Goal —
Print the listing below exactly.

>> begin

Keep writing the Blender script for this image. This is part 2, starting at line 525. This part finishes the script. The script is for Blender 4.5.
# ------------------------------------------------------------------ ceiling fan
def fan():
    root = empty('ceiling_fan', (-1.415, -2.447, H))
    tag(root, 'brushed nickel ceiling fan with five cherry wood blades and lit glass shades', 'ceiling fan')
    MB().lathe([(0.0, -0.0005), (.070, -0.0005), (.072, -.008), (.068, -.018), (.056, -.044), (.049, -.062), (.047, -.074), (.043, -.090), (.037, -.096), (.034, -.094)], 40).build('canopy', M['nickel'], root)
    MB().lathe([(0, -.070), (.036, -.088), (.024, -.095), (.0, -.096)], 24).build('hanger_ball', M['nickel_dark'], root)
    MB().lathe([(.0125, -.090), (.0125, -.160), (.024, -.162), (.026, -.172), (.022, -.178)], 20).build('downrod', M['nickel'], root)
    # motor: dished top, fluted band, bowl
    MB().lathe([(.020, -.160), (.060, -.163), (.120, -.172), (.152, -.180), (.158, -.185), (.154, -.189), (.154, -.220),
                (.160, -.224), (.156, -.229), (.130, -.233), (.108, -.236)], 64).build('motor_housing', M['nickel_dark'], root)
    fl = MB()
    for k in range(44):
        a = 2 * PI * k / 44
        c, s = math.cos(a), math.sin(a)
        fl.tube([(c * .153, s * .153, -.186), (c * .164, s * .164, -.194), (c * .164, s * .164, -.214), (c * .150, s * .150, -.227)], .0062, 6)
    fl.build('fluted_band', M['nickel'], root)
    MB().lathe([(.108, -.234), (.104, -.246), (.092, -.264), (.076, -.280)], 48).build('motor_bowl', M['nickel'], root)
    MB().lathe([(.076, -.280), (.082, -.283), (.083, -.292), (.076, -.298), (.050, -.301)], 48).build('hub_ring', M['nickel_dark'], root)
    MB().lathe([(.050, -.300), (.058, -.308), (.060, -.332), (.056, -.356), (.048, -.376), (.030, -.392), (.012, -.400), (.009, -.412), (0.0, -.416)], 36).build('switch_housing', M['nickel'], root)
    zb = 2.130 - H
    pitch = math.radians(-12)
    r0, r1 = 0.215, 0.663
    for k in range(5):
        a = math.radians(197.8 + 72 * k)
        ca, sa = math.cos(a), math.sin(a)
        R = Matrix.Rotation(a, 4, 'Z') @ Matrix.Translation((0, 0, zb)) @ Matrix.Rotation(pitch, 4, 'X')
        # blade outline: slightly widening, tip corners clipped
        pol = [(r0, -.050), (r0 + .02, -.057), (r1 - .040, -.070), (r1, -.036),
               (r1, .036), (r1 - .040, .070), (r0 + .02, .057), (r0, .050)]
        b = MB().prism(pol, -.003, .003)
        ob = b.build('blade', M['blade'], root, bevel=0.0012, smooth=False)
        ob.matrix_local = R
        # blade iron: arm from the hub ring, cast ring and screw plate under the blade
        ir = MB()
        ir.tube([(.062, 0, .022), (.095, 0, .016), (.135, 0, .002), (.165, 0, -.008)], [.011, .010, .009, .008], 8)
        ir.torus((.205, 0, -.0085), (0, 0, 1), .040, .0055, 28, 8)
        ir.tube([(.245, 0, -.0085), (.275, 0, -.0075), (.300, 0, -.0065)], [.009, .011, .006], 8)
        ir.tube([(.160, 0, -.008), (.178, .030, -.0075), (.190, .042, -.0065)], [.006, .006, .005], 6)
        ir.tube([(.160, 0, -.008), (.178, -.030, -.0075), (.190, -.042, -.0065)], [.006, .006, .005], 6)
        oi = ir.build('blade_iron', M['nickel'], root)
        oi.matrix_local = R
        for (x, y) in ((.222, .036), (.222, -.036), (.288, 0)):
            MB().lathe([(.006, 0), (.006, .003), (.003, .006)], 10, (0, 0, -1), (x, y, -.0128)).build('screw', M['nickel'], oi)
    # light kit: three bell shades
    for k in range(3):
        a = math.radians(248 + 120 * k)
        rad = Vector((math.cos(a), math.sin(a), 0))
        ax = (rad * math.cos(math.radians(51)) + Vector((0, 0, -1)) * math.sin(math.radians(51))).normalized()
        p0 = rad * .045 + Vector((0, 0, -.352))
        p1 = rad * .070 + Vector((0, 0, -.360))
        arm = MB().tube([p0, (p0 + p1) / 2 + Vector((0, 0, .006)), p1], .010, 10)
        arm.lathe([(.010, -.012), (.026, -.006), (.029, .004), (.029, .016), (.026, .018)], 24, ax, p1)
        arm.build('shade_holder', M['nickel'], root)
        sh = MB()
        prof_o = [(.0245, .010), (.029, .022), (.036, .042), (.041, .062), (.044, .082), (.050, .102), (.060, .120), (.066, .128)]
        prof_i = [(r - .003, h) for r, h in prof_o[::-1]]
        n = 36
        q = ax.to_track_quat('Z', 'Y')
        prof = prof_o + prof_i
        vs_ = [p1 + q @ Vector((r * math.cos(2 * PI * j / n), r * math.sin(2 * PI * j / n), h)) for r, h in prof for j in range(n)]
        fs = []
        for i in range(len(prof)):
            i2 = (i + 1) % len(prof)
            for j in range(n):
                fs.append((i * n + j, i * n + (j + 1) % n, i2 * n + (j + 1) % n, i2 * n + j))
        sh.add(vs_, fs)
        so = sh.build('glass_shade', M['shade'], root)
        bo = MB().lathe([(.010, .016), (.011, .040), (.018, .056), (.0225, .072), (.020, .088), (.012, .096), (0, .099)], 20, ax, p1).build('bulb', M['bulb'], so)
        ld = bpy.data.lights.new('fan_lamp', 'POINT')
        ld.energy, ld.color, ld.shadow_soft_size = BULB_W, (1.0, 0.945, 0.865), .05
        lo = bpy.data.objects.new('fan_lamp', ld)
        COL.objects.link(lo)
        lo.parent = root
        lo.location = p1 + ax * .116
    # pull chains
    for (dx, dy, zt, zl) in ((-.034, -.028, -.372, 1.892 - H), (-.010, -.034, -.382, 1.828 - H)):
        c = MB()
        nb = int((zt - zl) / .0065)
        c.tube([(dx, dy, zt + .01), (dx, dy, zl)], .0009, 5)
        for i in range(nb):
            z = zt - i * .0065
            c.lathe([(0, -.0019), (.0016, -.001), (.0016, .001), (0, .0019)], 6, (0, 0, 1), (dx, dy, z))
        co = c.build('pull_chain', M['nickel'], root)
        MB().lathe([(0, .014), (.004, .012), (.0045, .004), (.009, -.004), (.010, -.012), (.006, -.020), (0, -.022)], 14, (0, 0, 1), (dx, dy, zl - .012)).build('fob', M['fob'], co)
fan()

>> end

Response to this task —
Keep writing the Blender script for this image. This is part 2, starting at line 525. This part finishes the script. The script is for Blender 4.5.
# ------------------------------------------------------------------ ceiling fan
def fan():
    root = empty('ceiling_fan', (-1.415, -2.447, H))
    tag(root, 'brushed nickel ceiling fan with five cherry wood blades and lit glass shades', 'ceiling fan')
    MB().lathe([(0.0, -0.0005), (.070, -0.0005), (.072, -.008), (.068, -.018), (.056, -.044), (.049, -.062), (.047, -.074), (.043, -.090), (.037, -.096), (.034, -.094)], 40).build('canopy', M['nickel'], root)
    MB().lathe([(0, -.070), (.036, -.088), (.024, -.095), (.0, -.096)], 24).build('hanger_ball', M['nickel_dark'], root)
    MB().lathe([(.0125, -.090), (.0125, -.160), (.024, -.162), (.026, -.172), (.022, -.178)], 20).build('downrod', M['nickel'], root)
    # motor: dished top, fluted band, bowl
    MB().lathe([(.020, -.160), (.060, -.163), (.120, -.172), (.152, -.180), (.158, -.185), (.154, -.189), (.154, -.220),
                (.160, -.224), (.156, -.229), (.130, -.233), (.108, -.236)], 64).build('motor_housing', M['nickel_dark'], root)
    fl = MB()
    for k in range(44):
        a = 2 * PI * k / 44
        c, s = math.cos(a), math.sin(a)
        fl.tube([(c * .153, s * .153, -.186), (c * .164, s * .164, -.194), (c * .164, s * .164, -.214), (c * .150, s * .150, -.227)], .0062, 6)
    fl.build('fluted_band', M['nickel'], root)
    MB().lathe([(.108, -.234), (.104, -.246), (.092, -.264), (.076, -.280)], 48).build('motor_bowl', M['nickel'], root)
    MB().lathe([(.076, -.280), (.082, -.283), (.083, -.292), (.076, -.298), (.050, -.301)], 48).build('hub_ring', M['nickel_dark'], root)
    MB().lathe([(.050, -.300), (.058, -.308), (.060, -.332), (.056, -.356), (.048, -.376), (.030, -.392), (.012, -.400), (.009, -.412), (0.0, -.416)], 36).build('switch_housing', M['nickel'], root)
    zb = 2.130 - H
    pitch = math.radians(-12)
    r0, r1 = 0.215, 0.663
    for k in range(5):
        a = math.radians(197.8 + 72 * k)
        ca, sa = math.cos(a), math.sin(a)
        R = Matrix.Rotation(a, 4, 'Z') @ Matrix.Translation((0, 0, zb)) @ Matrix.Rotation(pitch, 4, 'X')
        # blade outline: slightly widening, tip corners clipped
        pol = [(r0, -.050), (r0 + .02, -.057), (r1 - .040, -.070), (r1, -.036),
               (r1, .036), (r1 - .040, .070), (r0 + .02, .057), (r0, .050)]
        b = MB().prism(pol, -.003, .003)
        ob = b.build('blade', M['blade'], root, bevel=0.0012, smooth=False)
        ob.matrix_local = R
        # blade iron: arm from the hub ring, cast ring and screw plate under the blade
        ir = MB()
        ir.tube([(.062, 0, .022), (.095, 0, .016), (.135, 0, .002), (.165, 0, -.008)], [.011, .010, .009, .008], 8)
        ir.torus((.205, 0, -.0085), (0, 0, 1), .040, .0055, 28, 8)
        ir.tube([(.245, 0, -.0085), (.275, 0, -.0075), (.300, 0, -.0065)], [.009, .011, .006], 8)
        ir.tube([(.160, 0, -.008), (.178, .030, -.0075), (.190, .042, -.0065)], [.006, .006, .005], 6)
        ir.tube([(.160, 0, -.008), (.178, -.030, -.0075), (.190, -.042, -.0065)], [.006, .006, .005], 6)
        oi = ir.build('blade_iron', M['nickel'], root)
        oi.matrix_local = R
        for (x, y) in ((.222, .036), (.222, -.036), (.288, 0)):
            MB().lathe([(.006, 0), (.006, .003), (.003, .006)], 10, (0, 0, -1), (x, y, -.0128)).build('screw', M['nickel'], oi)
    # light kit: three bell shades
    for k in range(3):
        a = math.radians(248 + 120 * k)
        rad = Vector((math.cos(a), math.sin(a), 0))
        ax = (rad * math.cos(math.radians(51)) + Vector((0, 0, -1)) * math.sin(math.radians(51))).normalized()
        p0 = rad * .045 + Vector((0, 0, -.352))
        p1 = rad * .070 + Vector((0, 0, -.360))
        arm = MB().tube([p0, (p0 + p1) / 2 + Vector((0, 0, .006)), p1], .010, 10)
        arm.lathe([(.010, -.012), (.026, -.006), (.029, .004), (.029, .016), (.026, .018)], 24, ax, p1)
        arm.build('shade_holder', M['nickel'], root)
        sh = MB()
        prof_o = [(.0245, .010), (.029, .022), (.036, .042), (.041, .062), (.044, .082), (.050, .102), (.060, .120), (.066, .128)]
        prof_i = [(r - .003, h) for r, h in prof_o[::-1]]
        n = 36
        q = ax.to_track_quat('Z', 'Y')
        prof = prof_o + prof_i
        vs_ = [p1 + q @ Vector((r * math.cos(2 * PI * j / n), r * math.sin(2 * PI * j / n), h)) for r, h in prof for j in range(n)]
        fs = []
        for i in range(len(prof)):
            i2 = (i + 1) % len(prof)
            for j in range(n):
                fs.append((i * n + j, i * n + (j + 1) % n, i2 * n + (j + 1) % n, i2 * n + j))
        sh.add(vs_, fs)
        so = sh.build('glass_shade', M['shade'], root)
        bo = MB().lathe([(.010, .016), (.011, .040), (.018, .056), (.0225, .072), (.020, .088), (.012, .096), (0, .099)], 20, ax, p1).build('bulb', M['bulb'], so)
        ld = bpy.data.lights.new('fan_lamp', 'POINT')
        ld.energy, ld.color, ld.shadow_soft_size = BULB_W, (1.0, 0.945, 0.865), .05
        lo = bpy.data.objects.new('fan_lamp', ld)
        COL.objects.link(lo)
        lo.parent = root
        lo.location = p1 + ax * .116
    # pull chains
    for (dx, dy, zt, zl) in ((-.034, -.028, -.372, 1.892 - H), (-.010, -.034, -.382, 1.828 - H)):
        c = MB()
        nb = int((zt - zl) / .0065)
        c.tube([(dx, dy, zt + .01), (dx, dy, zl)], .0009, 5)
        for i in range(nb):
            z = zt - i * .0065
            c.lathe([(0, -.0019), (.0016, -.001), (.0016, .001), (0, .0019)], 6, (0, 0, 1), (dx, dy, z))
        co = c.build('pull_chain', M['nickel'], root)
        MB().lathe([(0, .014), (.004, .012), (.0045, .004), (.009, -.004), (.010, -.012), (.006, -.020), (0, -.022)], 14, (0, 0, 1), (dx, dy, zl - .012)).build('fob', M['fob'], co)
fan()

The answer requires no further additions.